The Five Classes of Rights of which we have spoken do not occur, in that form, in the Roman Law. But we see in that Law indications which readily direct us to those Rights. The leading distinction of heads, in the Institutes of the Roman Law, is of Persons, Things, and Actions. Omne jus quo utimur vel ad Personas pertinet, vel ad Res, vel ad Actiones*. Here Actiones means legal proceedings; but we may take the term as representing peculiarly the Class of Rights of Contract; for these derive their reality especially from the support of the judicial authority. The Second Book of Justinian's Institutes is mainly concerning Property, De Rebus; and the Third, concerning Contracts. Family Rights also are distinguished in the Institutes from the other Rights of Persons. Thus, in the First Book, the ninth and tenth Titles are, De Patria Potestate and De Nuptiis.

111. In both the Roman Law and the English Law, there is a distinction of Wrongs, as Private, and Public Wrongs. For the Social order being established, in which respect for the Rights of all is commanded, those who transgress this respect, offend, not only against the particular persons whom they injure, but also against the State, the

* Inst. I. 2.

general protector of Rights. If one man violently beats or wounds another, he not only wrongs him, but violates the general order of Society. On the other hand, if one man claims another's field or house, he may do him wrong, but he puts forward his claim under the show of law and justice. The former is a Crime; a Public Wrong; and a Crime belongs to Criminal Law, and must be tried by Criminal Courts. The latter is a question of Private Rights, belonging to Civil Law, and to be decided by an Action or Suit, Actio.

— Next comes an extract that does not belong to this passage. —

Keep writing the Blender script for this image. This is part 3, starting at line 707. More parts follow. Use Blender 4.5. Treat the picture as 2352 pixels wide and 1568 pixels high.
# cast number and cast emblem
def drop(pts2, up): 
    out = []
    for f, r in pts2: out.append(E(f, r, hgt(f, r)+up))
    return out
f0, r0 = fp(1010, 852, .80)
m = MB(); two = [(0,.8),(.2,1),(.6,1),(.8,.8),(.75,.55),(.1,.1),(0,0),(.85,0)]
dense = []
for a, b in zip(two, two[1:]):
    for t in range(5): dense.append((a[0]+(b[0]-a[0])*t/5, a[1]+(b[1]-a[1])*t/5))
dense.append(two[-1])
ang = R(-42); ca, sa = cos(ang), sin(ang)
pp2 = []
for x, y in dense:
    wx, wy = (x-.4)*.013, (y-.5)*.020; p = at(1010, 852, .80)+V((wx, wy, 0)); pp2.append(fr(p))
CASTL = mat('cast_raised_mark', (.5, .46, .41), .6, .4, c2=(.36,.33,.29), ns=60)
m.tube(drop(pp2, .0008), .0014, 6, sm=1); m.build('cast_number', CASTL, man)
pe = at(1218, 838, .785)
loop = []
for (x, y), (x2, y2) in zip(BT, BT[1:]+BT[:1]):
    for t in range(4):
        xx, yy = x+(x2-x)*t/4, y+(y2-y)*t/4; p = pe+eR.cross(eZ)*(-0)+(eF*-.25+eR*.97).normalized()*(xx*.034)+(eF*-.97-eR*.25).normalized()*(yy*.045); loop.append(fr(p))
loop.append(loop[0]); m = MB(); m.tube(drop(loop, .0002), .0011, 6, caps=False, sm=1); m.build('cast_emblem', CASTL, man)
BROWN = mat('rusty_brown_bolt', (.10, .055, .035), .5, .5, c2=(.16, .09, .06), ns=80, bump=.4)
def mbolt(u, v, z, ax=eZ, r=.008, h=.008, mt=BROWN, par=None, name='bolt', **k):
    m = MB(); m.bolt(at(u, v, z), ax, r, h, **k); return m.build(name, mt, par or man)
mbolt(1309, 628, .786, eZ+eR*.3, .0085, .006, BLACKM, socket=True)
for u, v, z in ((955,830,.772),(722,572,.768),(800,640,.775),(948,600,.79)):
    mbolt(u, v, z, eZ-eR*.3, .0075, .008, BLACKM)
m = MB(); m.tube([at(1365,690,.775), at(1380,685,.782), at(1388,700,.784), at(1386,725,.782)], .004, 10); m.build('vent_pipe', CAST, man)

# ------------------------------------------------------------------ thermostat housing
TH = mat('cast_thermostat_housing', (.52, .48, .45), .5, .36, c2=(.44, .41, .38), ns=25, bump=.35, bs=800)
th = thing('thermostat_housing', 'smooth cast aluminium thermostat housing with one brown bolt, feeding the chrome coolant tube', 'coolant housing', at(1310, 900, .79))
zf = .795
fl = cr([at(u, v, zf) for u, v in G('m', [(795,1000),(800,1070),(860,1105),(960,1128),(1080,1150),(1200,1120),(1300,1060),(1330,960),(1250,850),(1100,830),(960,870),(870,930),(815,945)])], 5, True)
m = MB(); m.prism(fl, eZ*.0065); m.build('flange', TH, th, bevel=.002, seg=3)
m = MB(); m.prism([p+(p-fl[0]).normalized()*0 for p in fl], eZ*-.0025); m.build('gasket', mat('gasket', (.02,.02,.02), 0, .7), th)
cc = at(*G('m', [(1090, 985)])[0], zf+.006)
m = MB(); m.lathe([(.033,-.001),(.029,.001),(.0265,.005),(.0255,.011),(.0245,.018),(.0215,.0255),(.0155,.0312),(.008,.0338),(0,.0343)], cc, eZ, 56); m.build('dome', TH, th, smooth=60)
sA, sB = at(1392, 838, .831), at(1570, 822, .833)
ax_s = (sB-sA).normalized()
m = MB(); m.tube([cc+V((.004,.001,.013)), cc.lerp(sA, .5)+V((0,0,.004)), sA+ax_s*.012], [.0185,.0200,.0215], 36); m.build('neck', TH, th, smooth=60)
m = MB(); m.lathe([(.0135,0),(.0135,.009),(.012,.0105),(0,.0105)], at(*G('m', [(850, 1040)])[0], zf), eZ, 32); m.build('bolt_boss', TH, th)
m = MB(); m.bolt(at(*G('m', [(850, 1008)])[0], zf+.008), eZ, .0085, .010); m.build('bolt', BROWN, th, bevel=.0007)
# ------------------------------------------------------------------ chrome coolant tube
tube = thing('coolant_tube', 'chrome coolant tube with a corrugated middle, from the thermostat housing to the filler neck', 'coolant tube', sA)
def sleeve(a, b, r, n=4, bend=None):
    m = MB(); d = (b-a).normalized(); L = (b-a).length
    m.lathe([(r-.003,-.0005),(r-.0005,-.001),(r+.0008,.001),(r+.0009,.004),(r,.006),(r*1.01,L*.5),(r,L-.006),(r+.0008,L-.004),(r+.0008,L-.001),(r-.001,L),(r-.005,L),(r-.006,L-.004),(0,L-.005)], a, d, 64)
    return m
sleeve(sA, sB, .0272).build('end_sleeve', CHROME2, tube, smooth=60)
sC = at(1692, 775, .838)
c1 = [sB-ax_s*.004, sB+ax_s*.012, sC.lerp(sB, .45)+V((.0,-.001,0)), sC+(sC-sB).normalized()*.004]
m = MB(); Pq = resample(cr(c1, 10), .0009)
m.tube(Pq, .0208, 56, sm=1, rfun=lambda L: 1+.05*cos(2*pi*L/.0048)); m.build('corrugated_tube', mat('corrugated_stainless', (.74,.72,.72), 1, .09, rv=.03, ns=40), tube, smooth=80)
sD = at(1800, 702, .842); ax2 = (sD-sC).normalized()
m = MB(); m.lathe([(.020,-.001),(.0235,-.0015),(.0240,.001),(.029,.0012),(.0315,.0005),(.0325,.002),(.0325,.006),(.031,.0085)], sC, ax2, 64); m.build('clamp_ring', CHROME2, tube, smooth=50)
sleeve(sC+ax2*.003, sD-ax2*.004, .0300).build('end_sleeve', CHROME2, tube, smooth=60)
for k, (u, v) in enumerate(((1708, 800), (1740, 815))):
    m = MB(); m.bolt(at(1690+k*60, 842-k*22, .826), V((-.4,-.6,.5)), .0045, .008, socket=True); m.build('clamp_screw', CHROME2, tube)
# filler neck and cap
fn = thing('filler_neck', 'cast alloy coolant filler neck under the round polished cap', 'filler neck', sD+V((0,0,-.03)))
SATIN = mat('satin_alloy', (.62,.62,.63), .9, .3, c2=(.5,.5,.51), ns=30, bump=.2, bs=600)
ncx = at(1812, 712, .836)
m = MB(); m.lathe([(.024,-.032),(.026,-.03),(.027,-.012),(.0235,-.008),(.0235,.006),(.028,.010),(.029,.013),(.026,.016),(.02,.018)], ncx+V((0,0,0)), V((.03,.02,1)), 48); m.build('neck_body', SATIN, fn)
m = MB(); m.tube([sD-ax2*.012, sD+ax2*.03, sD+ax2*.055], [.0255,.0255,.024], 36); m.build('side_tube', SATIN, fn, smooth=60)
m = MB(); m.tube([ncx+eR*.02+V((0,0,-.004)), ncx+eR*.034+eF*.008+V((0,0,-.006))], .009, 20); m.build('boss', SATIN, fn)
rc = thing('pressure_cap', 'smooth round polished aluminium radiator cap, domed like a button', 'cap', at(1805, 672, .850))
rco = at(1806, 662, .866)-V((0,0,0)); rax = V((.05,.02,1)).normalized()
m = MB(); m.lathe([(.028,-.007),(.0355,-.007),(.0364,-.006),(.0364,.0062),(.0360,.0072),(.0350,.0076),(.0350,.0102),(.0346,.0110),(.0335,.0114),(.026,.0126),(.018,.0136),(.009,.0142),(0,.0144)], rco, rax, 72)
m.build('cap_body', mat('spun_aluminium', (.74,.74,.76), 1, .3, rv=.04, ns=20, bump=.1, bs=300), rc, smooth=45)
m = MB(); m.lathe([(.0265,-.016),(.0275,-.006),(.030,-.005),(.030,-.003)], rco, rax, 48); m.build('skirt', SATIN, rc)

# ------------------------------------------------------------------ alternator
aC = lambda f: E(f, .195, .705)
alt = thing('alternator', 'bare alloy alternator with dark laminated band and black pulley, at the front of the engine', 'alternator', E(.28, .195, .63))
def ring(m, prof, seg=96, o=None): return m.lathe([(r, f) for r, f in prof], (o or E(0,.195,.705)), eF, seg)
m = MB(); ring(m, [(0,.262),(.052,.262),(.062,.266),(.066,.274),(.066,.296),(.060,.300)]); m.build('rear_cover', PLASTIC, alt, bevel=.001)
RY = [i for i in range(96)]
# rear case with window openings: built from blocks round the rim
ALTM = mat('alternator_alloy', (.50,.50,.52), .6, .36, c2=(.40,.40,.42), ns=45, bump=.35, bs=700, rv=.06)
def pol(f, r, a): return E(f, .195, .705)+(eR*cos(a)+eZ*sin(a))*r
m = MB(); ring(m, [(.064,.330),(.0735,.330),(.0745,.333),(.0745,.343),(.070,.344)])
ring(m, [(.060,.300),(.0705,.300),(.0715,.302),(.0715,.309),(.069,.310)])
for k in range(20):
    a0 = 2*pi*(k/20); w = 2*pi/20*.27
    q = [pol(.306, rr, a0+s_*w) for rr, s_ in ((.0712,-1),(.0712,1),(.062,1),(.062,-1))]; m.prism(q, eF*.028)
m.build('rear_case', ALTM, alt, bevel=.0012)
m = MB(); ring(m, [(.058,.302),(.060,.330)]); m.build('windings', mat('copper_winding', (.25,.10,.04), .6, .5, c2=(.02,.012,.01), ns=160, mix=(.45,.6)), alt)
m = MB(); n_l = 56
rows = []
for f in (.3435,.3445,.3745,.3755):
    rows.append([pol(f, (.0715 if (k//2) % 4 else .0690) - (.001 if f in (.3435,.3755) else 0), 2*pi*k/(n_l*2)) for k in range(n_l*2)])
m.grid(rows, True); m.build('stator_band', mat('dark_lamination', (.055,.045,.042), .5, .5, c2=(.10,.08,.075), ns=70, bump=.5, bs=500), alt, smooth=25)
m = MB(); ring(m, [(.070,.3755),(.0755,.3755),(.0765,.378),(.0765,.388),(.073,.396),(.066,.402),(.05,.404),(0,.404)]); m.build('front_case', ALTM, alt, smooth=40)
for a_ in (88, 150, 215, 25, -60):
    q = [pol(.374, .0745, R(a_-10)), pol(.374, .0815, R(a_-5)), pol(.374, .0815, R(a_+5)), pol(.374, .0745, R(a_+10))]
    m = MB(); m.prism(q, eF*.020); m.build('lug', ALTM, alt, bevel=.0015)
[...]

In England, the Office of the State as the guardian of Order, and of the Rights of all, is embodied in the person of the Sovereign. A person who commits violence, breaks the King's

Peace.

Taking the Classes of Rights as we have stated them, we shall now notice some of the jural expressions and distinctions by which these Rights, and the corresponding Classes of Wrongs, have been practically carried into effect in particular circumstances.

CHAPTER II.

THE RIGHTS OF THE PERSON.

112. THE Rights of the Person are the Rights to Safety, Security, and Free Agency, which, as we have said, (67), are requisite for the peace of Society, and the human and moral character of man's actions. These Rights are protected by the Laws, which prohibit deeds of force and violence in general. But from the extreme of violence, the infliction of death, there is a gradation to slighter acts, which also are Wrongs or Injuries. The division of these Wrongs against the Person is very similar in the laws of most countries.